PEKANBARUEXPRESS
|
![]() |
|||
POPULAR YOUTUBE PILIHAN EDITOR |
PERTEMUAN Presiden Prabowo Subianto dengan Ketua Umum PDIP, Megawati Soekarnoputri, direspons cukup positif oleh berbagai kalangan. Presiden Prabowo dinilai mendapatkan “poin positif” karena berprinsip bahwa “tidak ada kawan dan lawan abadi dalam politik, kecuali kepentingan.” Meskipun demikian, rekam jejak digital menunjukkan bahwa Megawati Soekarnoputri kerap “ingkar janji politik” kepada Prabowo, seperti yang terjadi pada Pilpres 2014 dan 2019.

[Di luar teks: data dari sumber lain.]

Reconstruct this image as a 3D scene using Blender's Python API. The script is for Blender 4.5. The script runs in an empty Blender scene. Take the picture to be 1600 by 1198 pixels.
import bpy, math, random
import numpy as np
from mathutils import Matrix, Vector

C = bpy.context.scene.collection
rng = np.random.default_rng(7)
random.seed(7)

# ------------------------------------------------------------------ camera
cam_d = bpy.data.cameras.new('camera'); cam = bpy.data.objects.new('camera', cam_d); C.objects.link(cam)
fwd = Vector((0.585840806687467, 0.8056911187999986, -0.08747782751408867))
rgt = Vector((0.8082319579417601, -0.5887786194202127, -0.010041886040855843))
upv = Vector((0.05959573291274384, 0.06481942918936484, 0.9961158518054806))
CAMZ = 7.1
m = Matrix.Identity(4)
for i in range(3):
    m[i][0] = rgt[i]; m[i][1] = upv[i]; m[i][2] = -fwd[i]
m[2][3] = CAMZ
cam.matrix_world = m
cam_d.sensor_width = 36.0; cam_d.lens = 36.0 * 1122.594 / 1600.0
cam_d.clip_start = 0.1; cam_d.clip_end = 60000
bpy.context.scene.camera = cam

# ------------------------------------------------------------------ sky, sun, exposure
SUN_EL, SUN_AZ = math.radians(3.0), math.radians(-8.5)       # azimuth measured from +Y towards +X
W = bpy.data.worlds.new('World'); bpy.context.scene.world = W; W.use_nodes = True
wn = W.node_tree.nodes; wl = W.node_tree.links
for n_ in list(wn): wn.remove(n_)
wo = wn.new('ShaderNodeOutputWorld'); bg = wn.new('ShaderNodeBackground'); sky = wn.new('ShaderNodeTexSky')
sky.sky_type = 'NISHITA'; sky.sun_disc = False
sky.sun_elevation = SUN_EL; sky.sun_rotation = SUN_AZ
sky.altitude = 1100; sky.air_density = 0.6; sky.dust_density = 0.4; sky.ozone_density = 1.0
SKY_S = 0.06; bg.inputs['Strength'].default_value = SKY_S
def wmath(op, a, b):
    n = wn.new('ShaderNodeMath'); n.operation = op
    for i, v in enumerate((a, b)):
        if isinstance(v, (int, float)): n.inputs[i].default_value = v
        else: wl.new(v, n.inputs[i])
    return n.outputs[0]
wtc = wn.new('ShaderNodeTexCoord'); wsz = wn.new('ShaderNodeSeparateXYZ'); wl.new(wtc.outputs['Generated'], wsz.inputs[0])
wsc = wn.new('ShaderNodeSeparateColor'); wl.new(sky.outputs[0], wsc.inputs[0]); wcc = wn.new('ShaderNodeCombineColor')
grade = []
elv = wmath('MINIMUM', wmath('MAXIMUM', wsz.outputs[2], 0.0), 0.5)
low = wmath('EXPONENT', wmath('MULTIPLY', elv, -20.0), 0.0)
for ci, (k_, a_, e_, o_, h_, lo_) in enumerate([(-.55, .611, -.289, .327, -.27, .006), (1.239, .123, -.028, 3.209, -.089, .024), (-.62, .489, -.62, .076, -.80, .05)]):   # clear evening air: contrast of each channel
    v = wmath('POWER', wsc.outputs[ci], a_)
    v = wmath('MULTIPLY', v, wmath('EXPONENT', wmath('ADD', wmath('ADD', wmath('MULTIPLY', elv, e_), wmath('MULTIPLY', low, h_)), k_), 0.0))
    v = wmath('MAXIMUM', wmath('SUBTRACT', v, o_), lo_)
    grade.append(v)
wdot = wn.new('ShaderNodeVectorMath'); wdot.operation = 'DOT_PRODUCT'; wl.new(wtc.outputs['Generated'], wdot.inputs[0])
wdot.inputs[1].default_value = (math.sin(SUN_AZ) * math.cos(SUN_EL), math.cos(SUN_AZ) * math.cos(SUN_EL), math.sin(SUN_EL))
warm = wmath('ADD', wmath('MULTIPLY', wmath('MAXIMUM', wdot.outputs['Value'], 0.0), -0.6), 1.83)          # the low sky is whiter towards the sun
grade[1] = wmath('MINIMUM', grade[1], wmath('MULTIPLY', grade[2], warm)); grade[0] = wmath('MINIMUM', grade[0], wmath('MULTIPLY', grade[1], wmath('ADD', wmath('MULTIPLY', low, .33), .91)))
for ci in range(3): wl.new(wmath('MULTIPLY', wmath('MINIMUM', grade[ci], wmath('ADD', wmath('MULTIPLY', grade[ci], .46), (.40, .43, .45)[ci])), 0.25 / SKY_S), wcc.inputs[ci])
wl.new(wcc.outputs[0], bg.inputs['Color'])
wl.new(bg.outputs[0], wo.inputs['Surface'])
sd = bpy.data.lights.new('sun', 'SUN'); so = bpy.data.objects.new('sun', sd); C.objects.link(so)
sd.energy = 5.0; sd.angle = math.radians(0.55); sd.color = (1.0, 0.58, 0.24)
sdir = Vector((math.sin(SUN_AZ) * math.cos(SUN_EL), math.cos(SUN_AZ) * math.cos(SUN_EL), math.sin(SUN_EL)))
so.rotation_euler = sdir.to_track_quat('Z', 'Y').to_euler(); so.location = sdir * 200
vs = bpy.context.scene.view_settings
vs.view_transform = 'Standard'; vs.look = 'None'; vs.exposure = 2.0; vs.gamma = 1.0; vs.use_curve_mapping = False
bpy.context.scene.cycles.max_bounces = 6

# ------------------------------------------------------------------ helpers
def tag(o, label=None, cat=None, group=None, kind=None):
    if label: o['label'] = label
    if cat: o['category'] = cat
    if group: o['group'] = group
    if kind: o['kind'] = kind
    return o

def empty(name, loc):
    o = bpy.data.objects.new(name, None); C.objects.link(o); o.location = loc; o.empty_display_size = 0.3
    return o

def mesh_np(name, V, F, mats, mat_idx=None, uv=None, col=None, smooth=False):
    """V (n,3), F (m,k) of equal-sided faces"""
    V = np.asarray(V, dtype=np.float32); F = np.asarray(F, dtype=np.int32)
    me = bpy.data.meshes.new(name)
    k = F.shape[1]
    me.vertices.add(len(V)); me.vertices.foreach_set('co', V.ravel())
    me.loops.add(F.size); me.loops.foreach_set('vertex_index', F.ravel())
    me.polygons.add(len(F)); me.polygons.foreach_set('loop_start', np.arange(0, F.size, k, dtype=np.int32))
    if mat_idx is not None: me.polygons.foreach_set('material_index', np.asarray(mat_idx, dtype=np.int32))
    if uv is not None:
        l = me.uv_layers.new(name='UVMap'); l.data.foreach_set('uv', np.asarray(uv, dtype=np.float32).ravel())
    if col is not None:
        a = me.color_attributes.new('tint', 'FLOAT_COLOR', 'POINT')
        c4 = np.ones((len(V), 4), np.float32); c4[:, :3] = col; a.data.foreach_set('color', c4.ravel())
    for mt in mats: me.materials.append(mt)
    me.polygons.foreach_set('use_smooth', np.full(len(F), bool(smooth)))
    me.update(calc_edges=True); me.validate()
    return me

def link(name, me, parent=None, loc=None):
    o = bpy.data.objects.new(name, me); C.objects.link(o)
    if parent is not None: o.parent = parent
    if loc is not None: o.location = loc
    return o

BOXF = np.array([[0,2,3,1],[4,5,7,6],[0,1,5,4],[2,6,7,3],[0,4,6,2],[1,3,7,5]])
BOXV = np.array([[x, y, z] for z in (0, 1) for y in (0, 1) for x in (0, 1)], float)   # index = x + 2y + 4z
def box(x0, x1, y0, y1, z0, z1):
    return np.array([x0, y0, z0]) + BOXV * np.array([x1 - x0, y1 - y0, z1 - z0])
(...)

Dari pertemuan ini, kemungkinan muncul koalisi politik baru bahkan disusul dengan reshuffle kabinet untuk memberikan “jatah politik” kepada PDIP. Apalagi sebelumnya, Presiden dikabarkan kecewa dengan kualitas komunikasi politik dari beberapa pembantunya.
Melalui pertemuan dengan Megawati Soekarnoputri, banyak kalangan meyakini bahwa Prabowo Subianto ingin meraih hasil jangka panjang, yaitu menjadi “pahlawan rekonsiliasi” antara mantan Presiden Megawati dengan SBY maupun Jokowi. Sementara tujuan jangka pendeknya adalah memperkuat pengaruh politik dan memperluas dukungan dari koalisinya, termasuk PDIP, untuk sepenuhnya mendukung program kerja pemerintahannya.
Sementara itu, kekhawatiran terhadap masa depan demokrasi hanya akan disuarakan oleh elemen-elemen kritis seperti BEM, NGO, akademisi, media massa, dan para tokoh “post power syndrome” yang memiliki daya tahan politik terbatas dan pada akhirnya mudah “didekati” atau “dirayu” oleh jajaran pemerintah.
Adapun dampak positif dari pertemuan Prabowo–Megawati antara lain: terbangunnya koalisi politik baru yang permanen, semakin sempitnya peluang bagi oposisi, dukungan total dari koalisi terhadap Presiden dan program-program kerjanya, harmonisasi hubungan antara Presiden dengan para mantan Presiden, kerja sama dalam mengatasi ancaman, tantangan, hambatan, dan gangguan (ATHG) baik secara global maupun regional, serta jika pemerintahan ini berhasil, akan membuka peluang besar bagi Prabowo Subianto untuk kembali terpilih pada Pilpres 2029.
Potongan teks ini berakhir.